Le narrateur, après un vol qui nous a emmené au-dessus des rues, gares, jardins, terrains où l’on pousse des prisonniers, cimetières du Berlin de septembre 1937, est revenu par la fenêtre, il se trouve de nouveau face à son père, mort il y a trois ans, surgi du plancher de la cuisine vide, aux cheveux « pleins de morceaux de calcaire », aux « narines [et aux] paupières collées ».
Le fils interroge le père, il lui demande de raconter son quartier, son histoire. Les souvenirs, les observations et les questions du père font naître ceux du fils. Ce mardi est tout entier à l’écoute des paroles échangées, des pensées.
Nous entendons l’histoire d’une partie de la révolution allemande de 1918-1919, plus précisément à Brême, essentiellement la défaite, de janvier (le 15, assassinat de Rosa Luxemburg et de Karl Liebknecht) à mai 1919 - par le regard subjectif d’un acteur, blessé au combat, le père du narrateur.
La social-démocratie allemande a joué un rôle déterminant d’abord dans la confusion politique, ensuite dans la répression de la révolution allemande, nous en écouterons le récit douloureux, affreux. Mais cela ne suffisait pas ; il fallait aussi les illusions, l’impréparation, les divisions... Et bien d’autres éléments, profonds, qui sont esquissés en ce début de roman et sur lesquels on reviendra au fil de l’histoire. On le sait maintenant, depuis le récit des souffrances d’Héraklès, présenté par Peter Weiss comme un libérateur du peuple, brûlé dans un bucher sur le mont Oeta, ou au récit de la défaite d’Aristonicos, dernier roi de Pergalme, « qui voulait fonder un État plus juste », L’Esthétique de la résistance regarde en face tous les échecs, toutes les difficultés : on ne se débarrasse pas en un tour de main des mécanismes de domination, toute lutte d’émancipation qui minimise les défis est vouée à l’échec.

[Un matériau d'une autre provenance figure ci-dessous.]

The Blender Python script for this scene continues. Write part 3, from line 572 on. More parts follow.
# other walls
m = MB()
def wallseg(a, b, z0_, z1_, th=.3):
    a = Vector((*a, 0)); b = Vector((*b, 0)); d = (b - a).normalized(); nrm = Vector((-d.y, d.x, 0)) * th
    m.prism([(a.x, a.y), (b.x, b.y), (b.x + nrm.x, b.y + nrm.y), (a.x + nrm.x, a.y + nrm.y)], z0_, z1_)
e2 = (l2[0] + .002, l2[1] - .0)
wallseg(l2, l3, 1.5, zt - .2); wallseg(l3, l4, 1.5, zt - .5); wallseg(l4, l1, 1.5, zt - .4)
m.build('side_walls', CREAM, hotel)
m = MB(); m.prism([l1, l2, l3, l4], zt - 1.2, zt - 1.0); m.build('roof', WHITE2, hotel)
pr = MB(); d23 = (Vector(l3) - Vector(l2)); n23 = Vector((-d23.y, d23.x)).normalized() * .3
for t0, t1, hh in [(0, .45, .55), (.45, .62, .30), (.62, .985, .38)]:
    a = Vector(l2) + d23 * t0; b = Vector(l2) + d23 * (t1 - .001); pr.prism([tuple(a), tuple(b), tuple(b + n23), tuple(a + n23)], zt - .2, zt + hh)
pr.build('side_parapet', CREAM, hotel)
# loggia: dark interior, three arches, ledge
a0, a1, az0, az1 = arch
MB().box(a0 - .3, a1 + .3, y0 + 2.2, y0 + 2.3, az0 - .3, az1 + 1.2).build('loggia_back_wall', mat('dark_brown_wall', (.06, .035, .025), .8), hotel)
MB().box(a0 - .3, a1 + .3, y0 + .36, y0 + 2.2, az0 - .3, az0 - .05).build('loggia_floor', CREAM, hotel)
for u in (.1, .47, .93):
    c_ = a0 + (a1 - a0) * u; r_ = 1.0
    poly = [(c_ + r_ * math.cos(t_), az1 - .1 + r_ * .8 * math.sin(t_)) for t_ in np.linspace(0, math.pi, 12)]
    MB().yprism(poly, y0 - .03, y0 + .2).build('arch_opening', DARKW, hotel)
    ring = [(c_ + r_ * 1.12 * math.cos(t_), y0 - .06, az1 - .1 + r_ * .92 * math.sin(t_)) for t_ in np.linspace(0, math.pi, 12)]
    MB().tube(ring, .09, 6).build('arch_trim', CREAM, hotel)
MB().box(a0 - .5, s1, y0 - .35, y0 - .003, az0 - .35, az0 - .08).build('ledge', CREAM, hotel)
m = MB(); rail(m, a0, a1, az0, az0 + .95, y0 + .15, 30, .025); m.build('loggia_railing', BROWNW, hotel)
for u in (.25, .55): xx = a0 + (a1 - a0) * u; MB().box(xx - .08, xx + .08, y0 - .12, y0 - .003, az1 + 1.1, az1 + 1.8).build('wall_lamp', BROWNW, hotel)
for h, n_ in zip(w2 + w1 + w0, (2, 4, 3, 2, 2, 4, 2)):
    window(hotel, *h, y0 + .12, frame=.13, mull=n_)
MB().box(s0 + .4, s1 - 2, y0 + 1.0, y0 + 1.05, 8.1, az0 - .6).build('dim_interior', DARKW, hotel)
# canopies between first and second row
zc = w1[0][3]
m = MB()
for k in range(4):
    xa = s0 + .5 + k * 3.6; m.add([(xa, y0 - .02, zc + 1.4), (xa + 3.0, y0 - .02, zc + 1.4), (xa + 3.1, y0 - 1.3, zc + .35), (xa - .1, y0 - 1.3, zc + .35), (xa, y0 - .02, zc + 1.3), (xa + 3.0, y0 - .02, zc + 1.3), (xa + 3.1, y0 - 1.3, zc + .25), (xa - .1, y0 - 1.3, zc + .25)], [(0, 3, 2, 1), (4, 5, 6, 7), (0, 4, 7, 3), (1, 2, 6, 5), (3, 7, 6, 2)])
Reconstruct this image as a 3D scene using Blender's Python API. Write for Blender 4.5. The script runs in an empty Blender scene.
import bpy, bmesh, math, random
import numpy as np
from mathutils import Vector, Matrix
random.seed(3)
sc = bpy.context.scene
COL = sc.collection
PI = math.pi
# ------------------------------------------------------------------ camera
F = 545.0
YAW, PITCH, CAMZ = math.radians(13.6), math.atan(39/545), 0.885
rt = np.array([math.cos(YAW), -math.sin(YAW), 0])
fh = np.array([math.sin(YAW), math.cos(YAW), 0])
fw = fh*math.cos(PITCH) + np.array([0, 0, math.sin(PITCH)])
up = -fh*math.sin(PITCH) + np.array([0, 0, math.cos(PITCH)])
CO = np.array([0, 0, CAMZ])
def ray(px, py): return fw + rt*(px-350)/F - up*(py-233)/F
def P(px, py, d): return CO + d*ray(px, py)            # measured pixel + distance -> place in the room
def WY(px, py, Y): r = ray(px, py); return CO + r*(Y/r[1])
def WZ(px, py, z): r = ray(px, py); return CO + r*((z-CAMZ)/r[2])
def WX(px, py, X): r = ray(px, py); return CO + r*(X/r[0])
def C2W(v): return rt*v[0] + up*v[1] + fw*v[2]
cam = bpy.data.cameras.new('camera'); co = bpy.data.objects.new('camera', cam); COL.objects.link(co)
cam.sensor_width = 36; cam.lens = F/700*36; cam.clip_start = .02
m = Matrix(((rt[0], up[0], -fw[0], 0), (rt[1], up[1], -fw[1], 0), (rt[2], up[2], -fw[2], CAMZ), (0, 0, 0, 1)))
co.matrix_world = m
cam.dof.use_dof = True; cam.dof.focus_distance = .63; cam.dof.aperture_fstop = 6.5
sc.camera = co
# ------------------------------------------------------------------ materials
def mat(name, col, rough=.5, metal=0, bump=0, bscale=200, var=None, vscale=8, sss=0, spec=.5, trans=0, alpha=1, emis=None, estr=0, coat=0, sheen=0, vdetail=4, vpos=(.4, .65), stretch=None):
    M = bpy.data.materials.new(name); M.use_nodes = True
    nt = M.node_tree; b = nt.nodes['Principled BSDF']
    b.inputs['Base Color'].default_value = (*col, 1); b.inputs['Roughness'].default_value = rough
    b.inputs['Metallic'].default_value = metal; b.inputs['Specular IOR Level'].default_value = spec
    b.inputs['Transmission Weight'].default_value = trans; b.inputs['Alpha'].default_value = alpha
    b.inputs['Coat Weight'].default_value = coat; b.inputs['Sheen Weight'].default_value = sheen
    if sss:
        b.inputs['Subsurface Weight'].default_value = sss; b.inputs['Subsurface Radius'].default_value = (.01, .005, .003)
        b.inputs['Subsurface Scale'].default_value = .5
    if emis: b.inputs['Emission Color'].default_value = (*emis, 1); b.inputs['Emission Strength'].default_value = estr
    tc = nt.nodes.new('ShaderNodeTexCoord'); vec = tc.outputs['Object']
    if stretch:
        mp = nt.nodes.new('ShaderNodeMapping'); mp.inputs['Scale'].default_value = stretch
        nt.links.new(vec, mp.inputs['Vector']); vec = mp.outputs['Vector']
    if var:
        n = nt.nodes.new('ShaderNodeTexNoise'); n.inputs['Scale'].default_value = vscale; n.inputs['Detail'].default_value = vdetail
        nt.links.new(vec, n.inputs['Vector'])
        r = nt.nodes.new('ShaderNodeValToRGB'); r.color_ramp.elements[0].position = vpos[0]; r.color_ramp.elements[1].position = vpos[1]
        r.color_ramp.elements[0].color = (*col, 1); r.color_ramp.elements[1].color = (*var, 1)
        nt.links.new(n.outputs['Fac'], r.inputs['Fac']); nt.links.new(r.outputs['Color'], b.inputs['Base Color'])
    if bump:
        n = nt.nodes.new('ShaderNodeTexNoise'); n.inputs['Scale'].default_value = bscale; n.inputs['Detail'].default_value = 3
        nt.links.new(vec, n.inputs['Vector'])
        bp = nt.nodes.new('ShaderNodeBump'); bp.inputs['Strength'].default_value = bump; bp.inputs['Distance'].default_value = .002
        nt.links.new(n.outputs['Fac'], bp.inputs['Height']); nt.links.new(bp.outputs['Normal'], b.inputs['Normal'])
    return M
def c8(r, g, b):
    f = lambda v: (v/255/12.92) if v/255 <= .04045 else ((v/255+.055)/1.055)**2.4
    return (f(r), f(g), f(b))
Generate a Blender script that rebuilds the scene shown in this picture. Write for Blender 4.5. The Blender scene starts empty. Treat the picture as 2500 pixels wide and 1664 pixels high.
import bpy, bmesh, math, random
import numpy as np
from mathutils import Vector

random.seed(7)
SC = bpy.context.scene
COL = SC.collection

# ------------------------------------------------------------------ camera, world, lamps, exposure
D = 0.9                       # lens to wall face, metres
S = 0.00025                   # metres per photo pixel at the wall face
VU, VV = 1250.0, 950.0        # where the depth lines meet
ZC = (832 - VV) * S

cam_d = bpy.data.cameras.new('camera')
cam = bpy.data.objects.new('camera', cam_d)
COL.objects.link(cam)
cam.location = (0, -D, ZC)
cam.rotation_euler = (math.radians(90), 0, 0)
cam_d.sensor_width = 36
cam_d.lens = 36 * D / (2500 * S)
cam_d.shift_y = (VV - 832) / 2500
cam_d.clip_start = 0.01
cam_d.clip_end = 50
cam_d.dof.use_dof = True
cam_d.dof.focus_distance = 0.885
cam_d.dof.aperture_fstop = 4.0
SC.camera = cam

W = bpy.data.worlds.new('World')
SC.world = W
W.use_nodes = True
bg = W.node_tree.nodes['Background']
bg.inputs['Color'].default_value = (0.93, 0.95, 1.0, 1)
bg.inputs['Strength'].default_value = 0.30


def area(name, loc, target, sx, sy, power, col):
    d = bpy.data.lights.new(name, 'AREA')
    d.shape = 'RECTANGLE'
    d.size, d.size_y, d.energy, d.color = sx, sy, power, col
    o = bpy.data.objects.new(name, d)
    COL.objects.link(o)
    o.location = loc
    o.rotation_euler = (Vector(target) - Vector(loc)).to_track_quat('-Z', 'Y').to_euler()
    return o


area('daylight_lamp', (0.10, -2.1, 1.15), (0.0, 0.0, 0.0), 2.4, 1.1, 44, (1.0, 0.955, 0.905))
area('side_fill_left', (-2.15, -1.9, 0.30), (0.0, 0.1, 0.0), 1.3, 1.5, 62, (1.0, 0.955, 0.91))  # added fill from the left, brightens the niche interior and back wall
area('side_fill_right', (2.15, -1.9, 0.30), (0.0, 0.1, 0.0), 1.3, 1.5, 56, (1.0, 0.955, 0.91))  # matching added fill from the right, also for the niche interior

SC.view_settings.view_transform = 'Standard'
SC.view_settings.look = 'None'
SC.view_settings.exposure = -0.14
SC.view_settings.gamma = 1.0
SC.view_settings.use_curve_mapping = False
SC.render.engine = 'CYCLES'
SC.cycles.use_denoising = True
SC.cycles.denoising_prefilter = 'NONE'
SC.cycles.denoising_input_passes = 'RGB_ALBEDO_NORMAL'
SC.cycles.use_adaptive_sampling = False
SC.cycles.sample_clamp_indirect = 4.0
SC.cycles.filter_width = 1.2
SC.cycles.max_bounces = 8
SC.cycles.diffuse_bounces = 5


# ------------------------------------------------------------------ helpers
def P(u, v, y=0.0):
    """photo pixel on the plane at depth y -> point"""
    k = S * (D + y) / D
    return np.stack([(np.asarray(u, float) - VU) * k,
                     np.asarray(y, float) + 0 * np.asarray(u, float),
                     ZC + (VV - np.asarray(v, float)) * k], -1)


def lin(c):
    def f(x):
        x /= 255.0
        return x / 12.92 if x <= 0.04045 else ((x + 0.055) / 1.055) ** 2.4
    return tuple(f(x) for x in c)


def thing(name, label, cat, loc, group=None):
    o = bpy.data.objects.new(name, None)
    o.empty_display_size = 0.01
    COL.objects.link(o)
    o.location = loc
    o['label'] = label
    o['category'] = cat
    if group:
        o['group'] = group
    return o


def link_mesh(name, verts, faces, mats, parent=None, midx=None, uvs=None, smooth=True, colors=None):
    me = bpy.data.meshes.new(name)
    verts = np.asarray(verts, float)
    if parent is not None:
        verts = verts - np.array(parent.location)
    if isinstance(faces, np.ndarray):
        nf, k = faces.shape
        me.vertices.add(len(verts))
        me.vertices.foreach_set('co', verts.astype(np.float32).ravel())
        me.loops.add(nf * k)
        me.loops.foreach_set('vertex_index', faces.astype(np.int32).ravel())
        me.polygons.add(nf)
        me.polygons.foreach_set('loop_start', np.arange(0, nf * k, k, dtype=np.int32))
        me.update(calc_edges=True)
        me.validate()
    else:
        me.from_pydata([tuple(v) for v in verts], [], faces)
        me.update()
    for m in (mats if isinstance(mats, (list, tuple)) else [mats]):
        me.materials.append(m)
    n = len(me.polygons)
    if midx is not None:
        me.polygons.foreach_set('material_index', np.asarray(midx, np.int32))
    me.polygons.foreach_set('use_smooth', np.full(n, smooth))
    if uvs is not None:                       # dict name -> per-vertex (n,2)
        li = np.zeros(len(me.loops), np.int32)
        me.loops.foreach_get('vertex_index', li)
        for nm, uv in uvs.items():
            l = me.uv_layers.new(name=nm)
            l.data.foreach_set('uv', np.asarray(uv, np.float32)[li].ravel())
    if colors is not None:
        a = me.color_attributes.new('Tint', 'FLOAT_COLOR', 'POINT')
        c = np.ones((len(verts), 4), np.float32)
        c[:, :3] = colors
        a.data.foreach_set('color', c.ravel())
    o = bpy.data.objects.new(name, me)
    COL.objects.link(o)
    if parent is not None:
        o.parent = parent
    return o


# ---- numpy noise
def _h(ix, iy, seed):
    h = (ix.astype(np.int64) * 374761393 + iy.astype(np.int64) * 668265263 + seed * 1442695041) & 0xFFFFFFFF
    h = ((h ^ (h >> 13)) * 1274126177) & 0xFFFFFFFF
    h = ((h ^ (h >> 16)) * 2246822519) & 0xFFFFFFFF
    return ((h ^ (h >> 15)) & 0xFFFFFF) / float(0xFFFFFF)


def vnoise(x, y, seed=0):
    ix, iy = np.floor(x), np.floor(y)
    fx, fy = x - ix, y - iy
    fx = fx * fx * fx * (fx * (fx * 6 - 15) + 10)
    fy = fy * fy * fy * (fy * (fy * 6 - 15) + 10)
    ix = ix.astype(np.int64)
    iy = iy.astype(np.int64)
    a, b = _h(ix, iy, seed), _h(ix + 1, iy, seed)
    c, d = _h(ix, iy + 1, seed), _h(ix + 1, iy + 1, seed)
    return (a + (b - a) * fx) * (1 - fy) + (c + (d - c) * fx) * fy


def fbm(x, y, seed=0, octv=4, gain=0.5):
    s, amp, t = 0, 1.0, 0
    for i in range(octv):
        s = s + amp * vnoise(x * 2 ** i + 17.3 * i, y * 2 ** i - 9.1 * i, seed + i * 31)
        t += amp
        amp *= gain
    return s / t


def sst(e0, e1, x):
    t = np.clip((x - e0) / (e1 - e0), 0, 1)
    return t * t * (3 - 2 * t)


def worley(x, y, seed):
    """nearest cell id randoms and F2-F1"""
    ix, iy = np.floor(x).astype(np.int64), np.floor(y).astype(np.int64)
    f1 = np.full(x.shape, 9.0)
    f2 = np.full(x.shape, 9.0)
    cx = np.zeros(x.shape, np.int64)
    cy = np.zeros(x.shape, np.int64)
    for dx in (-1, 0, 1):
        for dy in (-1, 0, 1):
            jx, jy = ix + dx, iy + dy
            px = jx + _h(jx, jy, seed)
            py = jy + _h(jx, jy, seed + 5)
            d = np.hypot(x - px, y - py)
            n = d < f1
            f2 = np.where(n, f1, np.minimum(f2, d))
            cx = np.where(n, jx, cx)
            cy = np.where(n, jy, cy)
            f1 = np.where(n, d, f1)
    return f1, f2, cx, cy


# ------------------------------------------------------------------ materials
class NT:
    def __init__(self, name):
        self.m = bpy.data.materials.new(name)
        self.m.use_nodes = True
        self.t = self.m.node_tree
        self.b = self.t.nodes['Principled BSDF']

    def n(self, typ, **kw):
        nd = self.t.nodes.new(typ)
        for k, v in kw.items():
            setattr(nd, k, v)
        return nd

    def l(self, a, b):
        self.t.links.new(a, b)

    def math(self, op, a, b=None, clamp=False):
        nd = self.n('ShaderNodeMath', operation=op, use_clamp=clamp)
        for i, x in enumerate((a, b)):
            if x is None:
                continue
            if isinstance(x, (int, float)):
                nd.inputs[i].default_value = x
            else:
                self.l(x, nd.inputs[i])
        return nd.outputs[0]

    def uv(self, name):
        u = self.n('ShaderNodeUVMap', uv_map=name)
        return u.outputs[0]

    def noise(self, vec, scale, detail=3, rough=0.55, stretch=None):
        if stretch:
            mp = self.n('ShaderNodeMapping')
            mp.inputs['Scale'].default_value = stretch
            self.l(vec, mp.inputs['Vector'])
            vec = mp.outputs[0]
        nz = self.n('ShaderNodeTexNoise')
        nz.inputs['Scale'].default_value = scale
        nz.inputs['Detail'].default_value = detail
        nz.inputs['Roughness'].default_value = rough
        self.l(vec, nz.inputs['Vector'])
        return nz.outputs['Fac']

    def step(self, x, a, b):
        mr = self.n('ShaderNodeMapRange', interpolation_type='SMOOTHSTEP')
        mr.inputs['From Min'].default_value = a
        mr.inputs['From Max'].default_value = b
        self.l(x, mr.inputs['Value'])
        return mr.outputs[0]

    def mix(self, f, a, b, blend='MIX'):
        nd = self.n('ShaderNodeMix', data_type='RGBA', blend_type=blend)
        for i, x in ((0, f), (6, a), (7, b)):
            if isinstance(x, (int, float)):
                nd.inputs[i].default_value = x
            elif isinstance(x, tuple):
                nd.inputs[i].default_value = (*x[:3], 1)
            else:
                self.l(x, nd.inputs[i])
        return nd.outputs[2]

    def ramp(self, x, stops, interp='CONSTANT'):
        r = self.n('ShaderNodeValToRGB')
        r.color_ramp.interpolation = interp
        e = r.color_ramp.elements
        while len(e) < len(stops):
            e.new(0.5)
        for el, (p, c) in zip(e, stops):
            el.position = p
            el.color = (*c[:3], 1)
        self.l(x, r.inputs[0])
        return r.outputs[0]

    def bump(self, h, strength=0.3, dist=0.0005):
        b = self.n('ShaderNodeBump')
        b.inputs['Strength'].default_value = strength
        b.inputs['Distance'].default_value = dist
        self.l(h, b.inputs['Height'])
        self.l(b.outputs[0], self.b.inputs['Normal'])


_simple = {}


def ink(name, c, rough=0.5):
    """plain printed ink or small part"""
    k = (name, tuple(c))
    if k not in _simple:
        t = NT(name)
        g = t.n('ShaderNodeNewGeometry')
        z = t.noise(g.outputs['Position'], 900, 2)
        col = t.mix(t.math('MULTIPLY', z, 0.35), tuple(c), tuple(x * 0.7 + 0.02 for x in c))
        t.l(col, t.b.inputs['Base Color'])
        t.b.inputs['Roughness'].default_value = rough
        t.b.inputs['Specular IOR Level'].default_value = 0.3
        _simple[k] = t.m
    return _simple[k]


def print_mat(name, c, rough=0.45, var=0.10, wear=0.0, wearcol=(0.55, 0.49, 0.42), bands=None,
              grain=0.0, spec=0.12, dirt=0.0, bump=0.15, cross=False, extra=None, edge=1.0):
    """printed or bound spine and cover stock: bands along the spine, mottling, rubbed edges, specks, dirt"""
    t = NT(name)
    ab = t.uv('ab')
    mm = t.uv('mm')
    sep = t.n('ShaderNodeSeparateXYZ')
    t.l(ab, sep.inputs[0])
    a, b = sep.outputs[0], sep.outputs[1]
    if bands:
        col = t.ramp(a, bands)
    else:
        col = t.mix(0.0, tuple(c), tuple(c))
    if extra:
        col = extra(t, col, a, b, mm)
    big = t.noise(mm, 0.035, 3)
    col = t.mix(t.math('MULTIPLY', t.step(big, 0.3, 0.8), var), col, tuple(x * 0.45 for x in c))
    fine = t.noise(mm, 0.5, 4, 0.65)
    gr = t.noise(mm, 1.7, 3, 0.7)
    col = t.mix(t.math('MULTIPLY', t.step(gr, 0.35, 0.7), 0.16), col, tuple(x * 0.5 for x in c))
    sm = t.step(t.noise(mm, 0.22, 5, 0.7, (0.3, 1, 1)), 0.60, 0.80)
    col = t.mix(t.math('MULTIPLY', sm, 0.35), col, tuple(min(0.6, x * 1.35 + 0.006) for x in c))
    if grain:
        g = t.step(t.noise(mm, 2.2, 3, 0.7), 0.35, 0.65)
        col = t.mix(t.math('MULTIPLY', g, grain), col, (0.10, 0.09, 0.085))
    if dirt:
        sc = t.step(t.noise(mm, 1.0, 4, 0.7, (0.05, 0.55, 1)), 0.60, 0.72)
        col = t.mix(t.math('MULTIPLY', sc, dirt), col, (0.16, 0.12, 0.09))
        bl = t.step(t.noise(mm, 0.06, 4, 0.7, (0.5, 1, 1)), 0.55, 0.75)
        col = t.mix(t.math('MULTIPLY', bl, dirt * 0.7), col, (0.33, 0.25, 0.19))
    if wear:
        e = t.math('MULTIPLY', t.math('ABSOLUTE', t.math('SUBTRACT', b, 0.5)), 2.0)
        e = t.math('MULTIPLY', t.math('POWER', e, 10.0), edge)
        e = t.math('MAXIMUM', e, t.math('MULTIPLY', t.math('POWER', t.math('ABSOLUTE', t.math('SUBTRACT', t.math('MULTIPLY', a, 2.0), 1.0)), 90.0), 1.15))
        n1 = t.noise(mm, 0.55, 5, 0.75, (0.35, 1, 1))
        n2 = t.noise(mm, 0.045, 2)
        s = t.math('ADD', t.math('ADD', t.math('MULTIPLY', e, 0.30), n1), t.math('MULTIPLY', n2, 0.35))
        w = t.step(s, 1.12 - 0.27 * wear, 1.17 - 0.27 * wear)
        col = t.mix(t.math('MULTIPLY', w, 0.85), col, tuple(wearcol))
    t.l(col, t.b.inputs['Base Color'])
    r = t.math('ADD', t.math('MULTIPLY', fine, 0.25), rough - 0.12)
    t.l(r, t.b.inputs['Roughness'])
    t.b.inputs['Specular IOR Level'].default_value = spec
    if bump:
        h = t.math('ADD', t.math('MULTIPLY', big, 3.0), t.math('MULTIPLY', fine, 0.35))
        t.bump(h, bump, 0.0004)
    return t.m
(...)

Au printemps dix-neuf, dit [le père du narrateur], pensif, nous avons commencé à comprendre ce qui s’était passé durant l’hiver de la révolution. Nous apprîmes les objections de Luxemburg contre la lutte armée, il nous apparut clairement que, dès novembre, nous avions constaté certaines réserves mais qu’entraînés par notre action, nous les avions ignorées. En un immense effort intellectuel, les chefs du mouvement spartakiste, placés après leur incarcération devant le fait accompli, tentèrent de sauver ce qui pouvait encore l’être parmi les forces révolutionnaires. En proclamant la République socialiste, ils exhortaient une dernière fois au courage, ils savaient qu’il ne subsistait aucune chance pour ceux qui s’opposeraient à la république bourgeoise à l’assemblée nationale, au sein de laquelle s’était constituée la contre-révolution. Ils savaient ce que nous ne voulions pas encore admettre à l’époque, à savoir qu’on avait vendu les énergies du peuple à la bourgeoisie qui ne reculait devant aucun crime pour maintenir son pouvoir. Chassés d’une cachette à l’autre, Luxemburg, Liebknecht, Jogisches, Radek tentèrent de lutter contre la panique qui n’allait pas manquer de naître lorsque la défaite serait devenue une certitude. L’assaut ne pouvait plus être contenu, tout ce qui comptait encore c’était d’éviter le bain de sang que préparaient les syndics de la faillite social-démocrate. Ce n’était pas là la révolution telle que se l’était représentée une Luxemburg, la lutte pour la majorité qui n’aurait pas besoin de la terreur pour atteindre ses objectifs, qui s’imposerait parce que son heure avait sonné. La constitution de Conseils avait été prématurée, une partie infime seulement de la classe ouvrière appuyait les revendications spartakistes, la plupart se laissaient duper par les slogans selon lesquels le redémarrage de la production assurerait également leur développement.
L’Esthétique de la résistance, vol. I, pp. 120-121.
Connaître l’histoire de cette défaite de 1919 est essentiel pour connaître notre histoire. Selon l’historien Chris Harman, « sans une explication de la défaite du mouvement révolutionnaire en Allemagne après la Première Guerre mondiale, le nazisme qui a suivi ne peut pas être compris. » De même, cette défaite amena l’isolement de la révolution russe.
Il est impossible de lire et relire cet épisode sans penser à aujourd’hui.